**Your goal:** Gather every line holding the string "part".

## START Input records

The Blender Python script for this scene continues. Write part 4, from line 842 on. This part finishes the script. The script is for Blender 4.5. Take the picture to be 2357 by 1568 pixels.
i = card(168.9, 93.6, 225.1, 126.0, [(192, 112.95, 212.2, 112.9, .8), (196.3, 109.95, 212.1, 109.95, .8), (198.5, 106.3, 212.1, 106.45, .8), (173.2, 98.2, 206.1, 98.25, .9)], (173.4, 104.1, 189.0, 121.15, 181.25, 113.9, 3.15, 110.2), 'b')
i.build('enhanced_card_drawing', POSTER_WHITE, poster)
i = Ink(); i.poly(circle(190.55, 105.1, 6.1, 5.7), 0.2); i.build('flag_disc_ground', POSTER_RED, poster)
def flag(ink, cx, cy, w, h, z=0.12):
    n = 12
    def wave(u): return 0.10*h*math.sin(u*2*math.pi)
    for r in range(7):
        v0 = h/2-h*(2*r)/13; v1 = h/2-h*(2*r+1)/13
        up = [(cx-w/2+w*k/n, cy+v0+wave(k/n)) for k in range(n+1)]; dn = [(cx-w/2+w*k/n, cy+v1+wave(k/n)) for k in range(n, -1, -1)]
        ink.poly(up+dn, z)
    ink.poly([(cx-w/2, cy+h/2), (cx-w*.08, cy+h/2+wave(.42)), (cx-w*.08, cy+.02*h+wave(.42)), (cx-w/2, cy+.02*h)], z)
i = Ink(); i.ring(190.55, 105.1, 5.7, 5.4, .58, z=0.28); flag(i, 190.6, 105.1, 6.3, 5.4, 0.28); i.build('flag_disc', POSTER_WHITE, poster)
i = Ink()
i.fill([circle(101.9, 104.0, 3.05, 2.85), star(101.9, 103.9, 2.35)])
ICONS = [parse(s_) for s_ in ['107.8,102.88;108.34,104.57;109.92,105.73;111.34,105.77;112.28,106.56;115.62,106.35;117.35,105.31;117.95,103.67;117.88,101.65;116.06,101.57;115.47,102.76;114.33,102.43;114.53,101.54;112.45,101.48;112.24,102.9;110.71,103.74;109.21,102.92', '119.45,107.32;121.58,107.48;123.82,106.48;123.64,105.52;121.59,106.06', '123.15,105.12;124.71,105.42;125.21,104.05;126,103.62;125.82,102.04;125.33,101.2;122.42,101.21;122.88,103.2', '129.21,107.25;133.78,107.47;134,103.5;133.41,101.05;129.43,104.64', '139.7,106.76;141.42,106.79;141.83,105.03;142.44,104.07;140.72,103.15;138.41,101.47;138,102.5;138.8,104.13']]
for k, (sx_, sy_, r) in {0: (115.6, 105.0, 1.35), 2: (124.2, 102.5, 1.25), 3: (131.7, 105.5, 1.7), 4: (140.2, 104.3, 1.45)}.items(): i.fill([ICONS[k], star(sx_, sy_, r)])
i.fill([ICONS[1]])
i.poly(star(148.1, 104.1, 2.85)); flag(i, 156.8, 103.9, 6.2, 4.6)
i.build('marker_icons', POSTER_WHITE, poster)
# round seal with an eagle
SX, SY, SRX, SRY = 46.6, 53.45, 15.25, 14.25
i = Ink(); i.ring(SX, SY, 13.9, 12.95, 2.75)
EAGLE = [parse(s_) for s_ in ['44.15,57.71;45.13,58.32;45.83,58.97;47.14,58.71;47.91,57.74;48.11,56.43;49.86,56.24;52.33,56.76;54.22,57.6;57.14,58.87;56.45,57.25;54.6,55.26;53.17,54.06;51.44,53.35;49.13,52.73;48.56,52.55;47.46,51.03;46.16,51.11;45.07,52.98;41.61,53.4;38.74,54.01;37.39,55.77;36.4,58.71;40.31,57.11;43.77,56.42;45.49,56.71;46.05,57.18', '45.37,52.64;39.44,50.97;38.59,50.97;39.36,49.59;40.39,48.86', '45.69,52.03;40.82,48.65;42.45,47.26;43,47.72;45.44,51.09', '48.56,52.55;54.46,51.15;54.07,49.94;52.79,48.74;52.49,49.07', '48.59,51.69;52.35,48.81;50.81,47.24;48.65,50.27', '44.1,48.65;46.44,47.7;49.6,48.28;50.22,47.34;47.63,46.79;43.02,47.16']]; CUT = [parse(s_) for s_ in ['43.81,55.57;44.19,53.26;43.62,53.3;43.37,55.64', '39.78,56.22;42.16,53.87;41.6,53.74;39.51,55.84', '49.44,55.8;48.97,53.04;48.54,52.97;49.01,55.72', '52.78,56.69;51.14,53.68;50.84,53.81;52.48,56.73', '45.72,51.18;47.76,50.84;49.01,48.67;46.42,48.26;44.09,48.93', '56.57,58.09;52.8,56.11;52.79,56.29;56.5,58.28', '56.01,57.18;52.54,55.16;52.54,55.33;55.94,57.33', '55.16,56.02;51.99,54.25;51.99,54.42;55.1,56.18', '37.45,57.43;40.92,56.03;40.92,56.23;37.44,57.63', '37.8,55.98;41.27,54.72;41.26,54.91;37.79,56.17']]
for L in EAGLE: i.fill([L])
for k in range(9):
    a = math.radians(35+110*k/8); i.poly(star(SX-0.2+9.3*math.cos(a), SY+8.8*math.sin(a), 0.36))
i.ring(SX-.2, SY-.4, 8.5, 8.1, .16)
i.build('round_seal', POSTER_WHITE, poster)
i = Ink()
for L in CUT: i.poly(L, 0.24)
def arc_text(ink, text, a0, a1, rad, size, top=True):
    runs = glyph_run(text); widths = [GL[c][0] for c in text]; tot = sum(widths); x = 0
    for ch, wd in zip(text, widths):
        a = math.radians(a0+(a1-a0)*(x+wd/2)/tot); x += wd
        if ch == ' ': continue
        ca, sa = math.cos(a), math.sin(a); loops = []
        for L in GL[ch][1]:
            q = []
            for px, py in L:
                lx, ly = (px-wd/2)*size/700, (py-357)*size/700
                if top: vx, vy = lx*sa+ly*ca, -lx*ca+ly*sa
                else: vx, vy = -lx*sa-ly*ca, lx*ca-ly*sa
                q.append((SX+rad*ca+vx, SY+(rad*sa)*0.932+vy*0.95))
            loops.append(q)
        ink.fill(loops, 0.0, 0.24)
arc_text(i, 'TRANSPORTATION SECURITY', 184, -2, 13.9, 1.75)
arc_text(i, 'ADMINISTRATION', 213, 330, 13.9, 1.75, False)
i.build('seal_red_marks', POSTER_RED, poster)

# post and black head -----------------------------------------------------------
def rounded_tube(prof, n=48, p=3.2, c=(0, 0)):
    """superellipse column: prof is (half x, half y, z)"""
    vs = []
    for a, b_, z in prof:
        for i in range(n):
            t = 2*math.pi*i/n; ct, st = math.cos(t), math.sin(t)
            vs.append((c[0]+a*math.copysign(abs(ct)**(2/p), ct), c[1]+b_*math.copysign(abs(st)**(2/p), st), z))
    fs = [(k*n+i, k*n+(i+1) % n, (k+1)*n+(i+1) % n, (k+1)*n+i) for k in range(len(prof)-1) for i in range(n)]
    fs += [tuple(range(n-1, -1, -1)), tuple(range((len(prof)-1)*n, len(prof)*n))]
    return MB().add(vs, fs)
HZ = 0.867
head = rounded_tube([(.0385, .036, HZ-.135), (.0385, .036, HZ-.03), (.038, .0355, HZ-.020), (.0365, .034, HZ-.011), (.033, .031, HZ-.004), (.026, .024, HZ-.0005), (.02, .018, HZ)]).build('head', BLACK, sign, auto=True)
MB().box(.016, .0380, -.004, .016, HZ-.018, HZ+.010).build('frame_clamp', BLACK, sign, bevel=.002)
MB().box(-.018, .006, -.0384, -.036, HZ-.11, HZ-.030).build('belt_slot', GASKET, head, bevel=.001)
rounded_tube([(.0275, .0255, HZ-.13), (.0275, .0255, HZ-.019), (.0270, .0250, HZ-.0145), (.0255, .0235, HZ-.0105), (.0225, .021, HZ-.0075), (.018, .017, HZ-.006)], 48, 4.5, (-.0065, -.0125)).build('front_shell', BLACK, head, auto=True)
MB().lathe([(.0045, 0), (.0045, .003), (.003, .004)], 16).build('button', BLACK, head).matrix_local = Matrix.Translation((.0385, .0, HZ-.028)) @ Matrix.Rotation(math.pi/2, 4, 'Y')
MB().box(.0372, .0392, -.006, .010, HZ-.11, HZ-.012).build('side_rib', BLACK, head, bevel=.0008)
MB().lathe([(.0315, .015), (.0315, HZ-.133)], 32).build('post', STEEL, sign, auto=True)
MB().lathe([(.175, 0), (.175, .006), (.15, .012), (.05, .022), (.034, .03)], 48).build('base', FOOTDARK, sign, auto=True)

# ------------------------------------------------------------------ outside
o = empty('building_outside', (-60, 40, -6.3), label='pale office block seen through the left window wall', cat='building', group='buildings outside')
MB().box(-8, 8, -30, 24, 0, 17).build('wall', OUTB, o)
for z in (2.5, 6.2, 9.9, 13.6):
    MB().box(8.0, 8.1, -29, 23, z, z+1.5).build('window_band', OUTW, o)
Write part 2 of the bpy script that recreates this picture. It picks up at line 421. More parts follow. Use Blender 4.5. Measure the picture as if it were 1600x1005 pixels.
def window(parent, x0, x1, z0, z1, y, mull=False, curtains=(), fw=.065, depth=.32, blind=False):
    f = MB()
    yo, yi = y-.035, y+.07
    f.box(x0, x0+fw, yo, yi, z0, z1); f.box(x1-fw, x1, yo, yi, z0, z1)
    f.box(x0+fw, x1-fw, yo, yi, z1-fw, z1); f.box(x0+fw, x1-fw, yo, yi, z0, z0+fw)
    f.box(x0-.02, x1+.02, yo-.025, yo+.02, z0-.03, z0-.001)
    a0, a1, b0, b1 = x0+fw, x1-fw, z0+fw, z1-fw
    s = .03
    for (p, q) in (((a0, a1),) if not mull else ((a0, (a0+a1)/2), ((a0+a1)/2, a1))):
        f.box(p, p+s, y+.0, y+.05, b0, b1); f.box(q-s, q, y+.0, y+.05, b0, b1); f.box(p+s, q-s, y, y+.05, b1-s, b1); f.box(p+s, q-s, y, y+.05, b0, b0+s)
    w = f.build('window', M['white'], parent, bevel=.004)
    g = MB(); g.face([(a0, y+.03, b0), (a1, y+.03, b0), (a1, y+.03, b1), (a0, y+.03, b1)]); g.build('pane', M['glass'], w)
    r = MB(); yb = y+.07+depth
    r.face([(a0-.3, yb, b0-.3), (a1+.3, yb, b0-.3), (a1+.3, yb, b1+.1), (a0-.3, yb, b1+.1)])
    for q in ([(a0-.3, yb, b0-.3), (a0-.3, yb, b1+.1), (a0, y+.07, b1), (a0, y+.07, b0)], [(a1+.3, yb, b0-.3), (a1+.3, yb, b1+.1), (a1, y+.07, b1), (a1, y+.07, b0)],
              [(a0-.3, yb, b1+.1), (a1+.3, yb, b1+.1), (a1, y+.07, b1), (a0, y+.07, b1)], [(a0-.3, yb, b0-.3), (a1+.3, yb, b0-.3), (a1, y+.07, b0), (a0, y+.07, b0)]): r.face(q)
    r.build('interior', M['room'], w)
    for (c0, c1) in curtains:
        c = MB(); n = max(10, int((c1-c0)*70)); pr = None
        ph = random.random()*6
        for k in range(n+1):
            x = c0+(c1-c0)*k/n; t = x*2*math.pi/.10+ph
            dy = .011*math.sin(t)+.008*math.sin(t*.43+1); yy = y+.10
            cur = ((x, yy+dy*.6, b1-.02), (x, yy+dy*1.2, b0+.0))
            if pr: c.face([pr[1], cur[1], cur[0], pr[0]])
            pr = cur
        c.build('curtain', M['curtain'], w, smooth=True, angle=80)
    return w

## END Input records

**Exercise solution:**
The Blender Python script for this scene continues. Write part 4, from line 842 on. This part finishes the script. The script is for Blender 4.5. Take the picture to be 2357 by 1568 pixels.
Write part 2 of the bpy script that recreates this picture. It picks up at line 421. More parts follow. Use Blender 4.5. Measure the picture as if it were 1600x1005 pixels.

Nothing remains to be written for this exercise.